### Your task
Take the data below and repeat it exactly.

### Collected data
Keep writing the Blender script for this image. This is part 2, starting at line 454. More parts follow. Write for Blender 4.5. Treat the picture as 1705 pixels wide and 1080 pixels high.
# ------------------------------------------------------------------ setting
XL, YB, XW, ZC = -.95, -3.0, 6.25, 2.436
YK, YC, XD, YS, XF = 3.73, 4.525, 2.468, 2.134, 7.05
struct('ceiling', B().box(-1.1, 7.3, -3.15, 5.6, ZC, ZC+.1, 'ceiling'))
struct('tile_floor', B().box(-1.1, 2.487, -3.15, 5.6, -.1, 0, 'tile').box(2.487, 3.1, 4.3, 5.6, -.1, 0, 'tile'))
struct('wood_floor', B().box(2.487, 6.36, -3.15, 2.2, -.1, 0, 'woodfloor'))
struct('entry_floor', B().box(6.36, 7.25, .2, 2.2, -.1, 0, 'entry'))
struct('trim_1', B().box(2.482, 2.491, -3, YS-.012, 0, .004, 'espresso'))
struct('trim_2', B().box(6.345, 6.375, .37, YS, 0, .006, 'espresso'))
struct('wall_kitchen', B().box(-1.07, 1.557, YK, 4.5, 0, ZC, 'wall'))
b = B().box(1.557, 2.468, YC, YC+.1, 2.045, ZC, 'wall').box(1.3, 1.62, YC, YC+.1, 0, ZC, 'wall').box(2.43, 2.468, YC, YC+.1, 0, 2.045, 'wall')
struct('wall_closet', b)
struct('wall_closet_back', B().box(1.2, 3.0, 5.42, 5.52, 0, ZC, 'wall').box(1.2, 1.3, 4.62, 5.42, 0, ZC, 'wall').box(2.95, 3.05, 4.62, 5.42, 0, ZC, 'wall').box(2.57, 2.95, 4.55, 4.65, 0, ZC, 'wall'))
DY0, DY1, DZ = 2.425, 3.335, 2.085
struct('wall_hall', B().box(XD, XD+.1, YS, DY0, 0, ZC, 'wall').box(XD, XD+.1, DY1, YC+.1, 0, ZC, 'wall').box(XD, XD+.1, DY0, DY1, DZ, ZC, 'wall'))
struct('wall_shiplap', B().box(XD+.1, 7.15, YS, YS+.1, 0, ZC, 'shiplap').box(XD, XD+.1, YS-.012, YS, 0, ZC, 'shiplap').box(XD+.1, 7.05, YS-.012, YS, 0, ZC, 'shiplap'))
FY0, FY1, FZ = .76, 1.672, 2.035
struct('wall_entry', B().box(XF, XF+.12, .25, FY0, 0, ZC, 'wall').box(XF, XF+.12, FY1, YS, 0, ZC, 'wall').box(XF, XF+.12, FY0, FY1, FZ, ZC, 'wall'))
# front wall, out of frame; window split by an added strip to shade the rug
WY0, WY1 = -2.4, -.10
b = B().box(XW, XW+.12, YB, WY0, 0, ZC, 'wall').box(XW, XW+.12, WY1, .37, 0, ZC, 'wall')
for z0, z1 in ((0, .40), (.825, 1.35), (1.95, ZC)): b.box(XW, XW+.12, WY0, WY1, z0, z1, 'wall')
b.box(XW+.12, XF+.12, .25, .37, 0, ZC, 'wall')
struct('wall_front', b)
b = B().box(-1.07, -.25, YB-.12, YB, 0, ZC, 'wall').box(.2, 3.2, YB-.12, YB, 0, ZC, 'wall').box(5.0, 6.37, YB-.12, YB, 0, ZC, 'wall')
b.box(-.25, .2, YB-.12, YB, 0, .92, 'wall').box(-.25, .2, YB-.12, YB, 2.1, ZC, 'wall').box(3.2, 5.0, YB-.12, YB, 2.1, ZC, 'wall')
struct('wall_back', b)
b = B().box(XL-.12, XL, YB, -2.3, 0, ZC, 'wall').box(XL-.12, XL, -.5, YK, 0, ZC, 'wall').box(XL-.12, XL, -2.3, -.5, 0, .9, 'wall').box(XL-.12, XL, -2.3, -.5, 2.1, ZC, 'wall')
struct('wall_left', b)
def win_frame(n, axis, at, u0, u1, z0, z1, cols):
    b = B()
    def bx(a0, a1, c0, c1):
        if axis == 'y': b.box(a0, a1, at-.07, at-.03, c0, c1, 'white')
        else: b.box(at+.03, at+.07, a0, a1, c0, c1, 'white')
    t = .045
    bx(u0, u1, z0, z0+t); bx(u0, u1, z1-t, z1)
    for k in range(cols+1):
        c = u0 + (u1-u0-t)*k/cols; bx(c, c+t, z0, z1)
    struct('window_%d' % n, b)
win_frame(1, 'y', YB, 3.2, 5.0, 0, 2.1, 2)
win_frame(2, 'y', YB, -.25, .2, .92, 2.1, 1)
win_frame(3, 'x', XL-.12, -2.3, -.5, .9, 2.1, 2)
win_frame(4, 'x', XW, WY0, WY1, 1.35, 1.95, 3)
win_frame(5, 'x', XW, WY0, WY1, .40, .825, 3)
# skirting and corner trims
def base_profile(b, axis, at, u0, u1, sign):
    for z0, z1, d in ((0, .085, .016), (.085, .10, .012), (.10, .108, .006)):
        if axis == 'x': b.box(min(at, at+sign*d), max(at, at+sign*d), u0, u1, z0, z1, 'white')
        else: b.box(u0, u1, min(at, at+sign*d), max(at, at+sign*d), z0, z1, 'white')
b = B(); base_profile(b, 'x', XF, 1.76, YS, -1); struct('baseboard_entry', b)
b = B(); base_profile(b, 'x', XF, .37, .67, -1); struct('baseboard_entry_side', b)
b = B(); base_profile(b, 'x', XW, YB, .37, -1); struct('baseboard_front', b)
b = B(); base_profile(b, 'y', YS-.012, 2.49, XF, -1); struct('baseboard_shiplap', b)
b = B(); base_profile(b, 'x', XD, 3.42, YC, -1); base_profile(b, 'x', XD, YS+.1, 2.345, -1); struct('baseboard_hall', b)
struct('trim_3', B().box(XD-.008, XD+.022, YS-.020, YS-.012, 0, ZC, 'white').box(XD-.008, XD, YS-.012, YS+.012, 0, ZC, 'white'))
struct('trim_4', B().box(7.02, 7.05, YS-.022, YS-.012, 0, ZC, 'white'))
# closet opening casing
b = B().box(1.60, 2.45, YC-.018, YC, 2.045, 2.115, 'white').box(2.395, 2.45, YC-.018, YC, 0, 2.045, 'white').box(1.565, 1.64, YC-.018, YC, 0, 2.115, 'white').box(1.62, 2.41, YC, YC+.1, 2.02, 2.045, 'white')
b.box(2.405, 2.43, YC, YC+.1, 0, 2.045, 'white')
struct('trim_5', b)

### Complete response
Keep writing the Blender script for this image. This is part 2, starting at line 454. More parts follow. Write for Blender 4.5. Treat the picture as 1705 pixels wide and 1080 pixels high.
# ------------------------------------------------------------------ setting
XL, YB, XW, ZC = -.95, -3.0, 6.25, 2.436
YK, YC, XD, YS, XF = 3.73, 4.525, 2.468, 2.134, 7.05
struct('ceiling', B().box(-1.1, 7.3, -3.15, 5.6, ZC, ZC+.1, 'ceiling'))
struct('tile_floor', B().box(-1.1, 2.487, -3.15, 5.6, -.1, 0, 'tile').box(2.487, 3.1, 4.3, 5.6, -.1, 0, 'tile'))
struct('wood_floor', B().box(2.487, 6.36, -3.15, 2.2, -.1, 0, 'woodfloor'))
struct('entry_floor', B().box(6.36, 7.25, .2, 2.2, -.1, 0, 'entry'))
struct('trim_1', B().box(2.482, 2.491, -3, YS-.012, 0, .004, 'espresso'))
struct('trim_2', B().box(6.345, 6.375, .37, YS, 0, .006, 'espresso'))
struct('wall_kitchen', B().box(-1.07, 1.557, YK, 4.5, 0, ZC, 'wall'))
b = B().box(1.557, 2.468, YC, YC+.1, 2.045, ZC, 'wall').box(1.3, 1.62, YC, YC+.1, 0, ZC, 'wall').box(2.43, 2.468, YC, YC+.1, 0, 2.045, 'wall')
struct('wall_closet', b)
struct('wall_closet_back', B().box(1.2, 3.0, 5.42, 5.52, 0, ZC, 'wall').box(1.2, 1.3, 4.62, 5.42, 0, ZC, 'wall').box(2.95, 3.05, 4.62, 5.42, 0, ZC, 'wall').box(2.57, 2.95, 4.55, 4.65, 0, ZC, 'wall'))
DY0, DY1, DZ = 2.425, 3.335, 2.085
struct('wall_hall', B().box(XD, XD+.1, YS, DY0, 0, ZC, 'wall').box(XD, XD+.1, DY1, YC+.1, 0, ZC, 'wall').box(XD, XD+.1, DY0, DY1, DZ, ZC, 'wall'))
struct('wall_shiplap', B().box(XD+.1, 7.15, YS, YS+.1, 0, ZC, 'shiplap').box(XD, XD+.1, YS-.012, YS, 0, ZC, 'shiplap').box(XD+.1, 7.05, YS-.012, YS, 0, ZC, 'shiplap'))
FY0, FY1, FZ = .76, 1.672, 2.035
struct('wall_entry', B().box(XF, XF+.12, .25, FY0, 0, ZC, 'wall').box(XF, XF+.12, FY1, YS, 0, ZC, 'wall').box(XF, XF+.12, FY0, FY1, FZ, ZC, 'wall'))
# front wall, out of frame; window split by an added strip to shade the rug
WY0, WY1 = -2.4, -.10
b = B().box(XW, XW+.12, YB, WY0, 0, ZC, 'wall').box(XW, XW+.12, WY1, .37, 0, ZC, 'wall')
for z0, z1 in ((0, .40), (.825, 1.35), (1.95, ZC)): b.box(XW, XW+.12, WY0, WY1, z0, z1, 'wall')
b.box(XW+.12, XF+.12, .25, .37, 0, ZC, 'wall')
struct('wall_front', b)
b = B().box(-1.07, -.25, YB-.12, YB, 0, ZC, 'wall').box(.2, 3.2, YB-.12, YB, 0, ZC, 'wall').box(5.0, 6.37, YB-.12, YB, 0, ZC, 'wall')
b.box(-.25, .2, YB-.12, YB, 0, .92, 'wall').box(-.25, .2, YB-.12, YB, 2.1, ZC, 'wall').box(3.2, 5.0, YB-.12, YB, 2.1, ZC, 'wall')
struct('wall_back', b)
b = B().box(XL-.12, XL, YB, -2.3, 0, ZC, 'wall').box(XL-.12, XL, -.5, YK, 0, ZC, 'wall').box(XL-.12, XL, -2.3, -.5, 0, .9, 'wall').box(XL-.12, XL, -2.3, -.5, 2.1, ZC, 'wall')
struct('wall_left', b)
def win_frame(n, axis, at, u0, u1, z0, z1, cols):
    b = B()
    def bx(a0, a1, c0, c1):
        if axis == 'y': b.box(a0, a1, at-.07, at-.03, c0, c1, 'white')
        else: b.box(at+.03, at+.07, a0, a1, c0, c1, 'white')
    t = .045
    bx(u0, u1, z0, z0+t); bx(u0, u1, z1-t, z1)
    for k in range(cols+1):
        c = u0 + (u1-u0-t)*k/cols; bx(c, c+t, z0, z1)
    struct('window_%d' % n, b)
win_frame(1, 'y', YB, 3.2, 5.0, 0, 2.1, 2)
win_frame(2, 'y', YB, -.25, .2, .92, 2.1, 1)
win_frame(3, 'x', XL-.12, -2.3, -.5, .9, 2.1, 2)
win_frame(4, 'x', XW, WY0, WY1, 1.35, 1.95, 3)
win_frame(5, 'x', XW, WY0, WY1, .40, .825, 3)
# skirting and corner trims
def base_profile(b, axis, at, u0, u1, sign):
    for z0, z1, d in ((0, .085, .016), (.085, .10, .012), (.10, .108, .006)):
        if axis == 'x': b.box(min(at, at+sign*d), max(at, at+sign*d), u0, u1, z0, z1, 'white')
        else: b.box(u0, u1, min(at, at+sign*d), max(at, at+sign*d), z0, z1, 'white')
b = B(); base_profile(b, 'x', XF, 1.76, YS, -1); struct('baseboard_entry', b)
b = B(); base_profile(b, 'x', XF, .37, .67, -1); struct('baseboard_entry_side', b)
b = B(); base_profile(b, 'x', XW, YB, .37, -1); struct('baseboard_front', b)
b = B(); base_profile(b, 'y', YS-.012, 2.49, XF, -1); struct('baseboard_shiplap', b)
b = B(); base_profile(b, 'x', XD, 3.42, YC, -1); base_profile(b, 'x', XD, YS+.1, 2.345, -1); struct('baseboard_hall', b)
struct('trim_3', B().box(XD-.008, XD+.022, YS-.020, YS-.012, 0, ZC, 'white').box(XD-.008, XD, YS-.012, YS+.012, 0, ZC, 'white'))
struct('trim_4', B().box(7.02, 7.05, YS-.022, YS-.012, 0, ZC, 'white'))
# closet opening casing
b = B().box(1.60, 2.45, YC-.018, YC, 2.045, 2.115, 'white').box(2.395, 2.45, YC-.018, YC, 0, 2.045, 'white').box(1.565, 1.64, YC-.018, YC, 0, 2.115, 'white').box(1.62, 2.41, YC, YC+.1, 2.02, 2.045, 'white')
b.box(2.405, 2.43, YC, YC+.1, 0, 2.045, 'white')
struct('trim_5', b)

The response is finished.